The Common Agricultural Policy (CAP) referred to in the Treaty of Rome but not set out in detail, which was founded on three principles (financial solidarity, community preference, single production price), provided de Gaulle with an opportunity to display his determination, even if it triggered a crisis. In the absence of any agreement on how it was to be financed – a vital question for France, the leading agricultural nation at the time – he decided on 30 June 1965 to pursue to so-called "empty chair" policy, rejecting the principle of qualified majority voting. After a six-month stalemate, the Luxembourg compromise (January 1966) on the functioning of Common Market institutions laid an obligation on the Six to seek unanimous agreement on "important issues". De Gaulle won his case and thus preserved the specific nature and the interests of French agriculture, while maintaining his support for the basic principles of the CAP. He succeeded in influencing the decision-making mechanism written into the Treaty of Rome by insisting on solidarity founded on mutual understanding.

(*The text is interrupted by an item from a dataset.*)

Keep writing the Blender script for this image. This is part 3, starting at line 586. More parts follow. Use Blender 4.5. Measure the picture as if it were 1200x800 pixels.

Even before this crisis, he had perceived the inevitability of  a political dimension to the construction of Europe, initially conceived only in economic terms. He had words of contempt for those who confined themselves to a Europe of words (tirades against the  "integrated volapuk" in 1962 and "Europe! Europe! ... bleated like a goat" in 1965), and from 1958 onwards he upheld the view that the construction of Europe would only find its true significance in the creation of close political co-operation between the states of Europe. After explaining his motives to Chancellor Adenauer in 1961 in Rambouillet, he made a concrete move in that direction by setting up the Fouchet Commission, which enjoyed the support of Italy and Germany but which in the end, after many incidents, failed to reach an agreement in April 1962. The project was doomed to failure by Benelux opposition to any co-operation formula not inspired by the Treaty of Rome model, by its insistence on the immediate inclusion of the UK in the process and, last but not least, by its rejection, shared by others, of a common European defence structure more or less dissociated from NATO. De Gaulle, who wanted a "European Europe", perceived – not without reason - the hand of the USA, working through the agency of the UK, behind this sabotage.

On his retirement in 1969, the construction of Europe had helped to restore France – weakened in 1945, still convalescent in 1958 and hobbled by a long history of protectionism – to its former rank and prosperity.  Arguing for a "Europe of states" excluding any form of supranationality, de Gaulle would have liked to add to this process a political dimension that some of his partners were unwilling to admit – on condition that it subscribed to his vision of Europe.

Annex: de Gaulle and Coudenhove-Kalergi

In preference to Jean Monnet and democratic federalism, de Gaulle valued the opinions and ideas of Count Richard Coudenhove-Kalergi, author of the 1923 Paneurope manifesto, whom he met in  July 1944. It was to Coudenhove-Kalergi that de Gaulle wrote in 1948, "No one is more convinced than I of the need to construct Europe… Between a Europe sought after by the Commonwealth and a Germany in search of itself, I have always believed that France was destined by its very geography to promote European Union". 

Coudenhove-Kalergi argued in support of all de Gaulle's decisions on Europe. He broke with the "European Movement" in 1965 because of its anti-Gaullist attitude. As a gesture of confidence, de Gaulle invited Coudenhove-Kalergi to the Reims meeting which consolidated Franco-German reconciliation, and in 1969 thanked him for his support for the action which he, de Gaulle, had taken "in the name of France, for the construction of a united Europe". Both men mistrusted supranational community institutions. Both agreed on the idea of a union of the nation-states of Europe, and both aspired to a European Europe, i.e. a Europe that was free, independent of the superpowers and, more especially, of the USA.